Ideal Bread breathes new life into Steve Lacy’s music tonight at The Rotunda
A disciple of Thelonious Monk, the late soprano saxophone great Steve Lacy was the master interpreter of the legendary pianist’s deceptively tricky compositions. He translated them into his own distinct voice while navigating the spiky eccentricities by which so many musicians get snared.
Josh Sinton, leader of the quartet Ideal Bread, takes the same loving liberties with Lacy’s music, breathing new life into it while irreverently transposing them onto the baritone saxophone, the soprano’s polar opposite.
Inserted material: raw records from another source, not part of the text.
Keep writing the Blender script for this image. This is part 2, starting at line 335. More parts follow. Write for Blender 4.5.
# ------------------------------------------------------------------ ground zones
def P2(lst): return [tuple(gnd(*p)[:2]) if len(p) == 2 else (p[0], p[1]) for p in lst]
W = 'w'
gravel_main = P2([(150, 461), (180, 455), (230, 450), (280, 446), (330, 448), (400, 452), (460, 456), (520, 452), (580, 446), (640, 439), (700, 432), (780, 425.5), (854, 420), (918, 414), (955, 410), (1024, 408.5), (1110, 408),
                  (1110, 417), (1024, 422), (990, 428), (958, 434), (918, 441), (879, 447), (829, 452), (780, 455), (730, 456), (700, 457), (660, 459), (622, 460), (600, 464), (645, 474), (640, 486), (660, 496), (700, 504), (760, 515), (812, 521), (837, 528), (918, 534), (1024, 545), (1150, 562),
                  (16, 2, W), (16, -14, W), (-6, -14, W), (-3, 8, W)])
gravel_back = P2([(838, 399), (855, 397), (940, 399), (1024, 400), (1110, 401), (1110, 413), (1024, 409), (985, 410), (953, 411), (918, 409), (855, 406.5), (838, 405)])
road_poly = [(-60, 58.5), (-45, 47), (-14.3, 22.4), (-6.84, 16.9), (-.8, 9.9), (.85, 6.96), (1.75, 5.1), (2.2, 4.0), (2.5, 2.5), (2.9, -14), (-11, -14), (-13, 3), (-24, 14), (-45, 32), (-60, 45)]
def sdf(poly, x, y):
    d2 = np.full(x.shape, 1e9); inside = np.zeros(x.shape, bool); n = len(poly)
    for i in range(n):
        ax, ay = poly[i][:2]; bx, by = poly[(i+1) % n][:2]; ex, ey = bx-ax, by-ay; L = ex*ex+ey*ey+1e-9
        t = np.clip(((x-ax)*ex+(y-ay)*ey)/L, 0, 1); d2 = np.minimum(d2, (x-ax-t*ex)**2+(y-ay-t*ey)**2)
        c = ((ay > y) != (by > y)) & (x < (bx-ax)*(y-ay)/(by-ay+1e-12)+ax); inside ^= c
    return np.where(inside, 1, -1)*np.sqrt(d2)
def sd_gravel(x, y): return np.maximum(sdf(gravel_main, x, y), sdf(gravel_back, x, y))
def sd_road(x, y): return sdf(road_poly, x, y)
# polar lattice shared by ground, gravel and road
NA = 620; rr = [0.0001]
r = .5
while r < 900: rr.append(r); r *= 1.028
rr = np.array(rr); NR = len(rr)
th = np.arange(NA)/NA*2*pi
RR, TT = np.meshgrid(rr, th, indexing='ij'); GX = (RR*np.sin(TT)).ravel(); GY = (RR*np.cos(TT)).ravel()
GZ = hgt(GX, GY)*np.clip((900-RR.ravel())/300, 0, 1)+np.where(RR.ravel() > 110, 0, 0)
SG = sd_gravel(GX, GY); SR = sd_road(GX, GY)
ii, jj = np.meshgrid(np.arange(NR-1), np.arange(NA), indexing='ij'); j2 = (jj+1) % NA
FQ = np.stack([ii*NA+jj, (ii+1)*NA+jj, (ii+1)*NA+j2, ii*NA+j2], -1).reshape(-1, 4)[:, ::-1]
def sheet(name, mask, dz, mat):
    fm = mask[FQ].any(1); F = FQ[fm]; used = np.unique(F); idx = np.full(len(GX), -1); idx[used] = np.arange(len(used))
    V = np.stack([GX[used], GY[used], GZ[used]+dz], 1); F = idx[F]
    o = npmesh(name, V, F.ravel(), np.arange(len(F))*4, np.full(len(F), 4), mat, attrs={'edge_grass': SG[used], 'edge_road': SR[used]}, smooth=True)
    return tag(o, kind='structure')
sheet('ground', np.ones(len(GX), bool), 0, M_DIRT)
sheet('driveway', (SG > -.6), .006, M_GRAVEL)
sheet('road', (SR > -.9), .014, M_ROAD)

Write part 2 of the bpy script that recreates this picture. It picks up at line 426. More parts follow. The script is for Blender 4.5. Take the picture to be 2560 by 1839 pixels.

A onetime student of Lacy’s, Sinton has used Ideal Bread as a way to continue his studies, using his mentor’s idiosyncratic compositions as a substitute for the man himself, who passed away in 2004. The quartet – which features Kirk Knuffke (cornet), Adam Hopkins (bass), and Tomas Fujiwara (drums) – will perform at The Rotunda tonight, playing music from their recently-recorded, Kickstarter-funded third album, which features “recompositions” of music from the 1970s collected on the box set Scratching the Seventies/Dreams.
Deviating from the strict adherence to Lacy’s written material of their first two releases, the new music is based on Lacy recordings that Sinton refers to as “embryonic,” freeing him to more radically reinterpret it. His arrangements take Lacy’s music in directions inspired by the diverse likes of Anthony Braxton, Wynton Marsalis, John Cage, Iggy Pop and Mos Def, among others. Also on the bill will be Philly percussionist/bandleader Kevin Diehl’s Afro-Futurist ensemble Sonic Liberation Front and Dan Peck’s tuba-driven doom metal trio The Gate.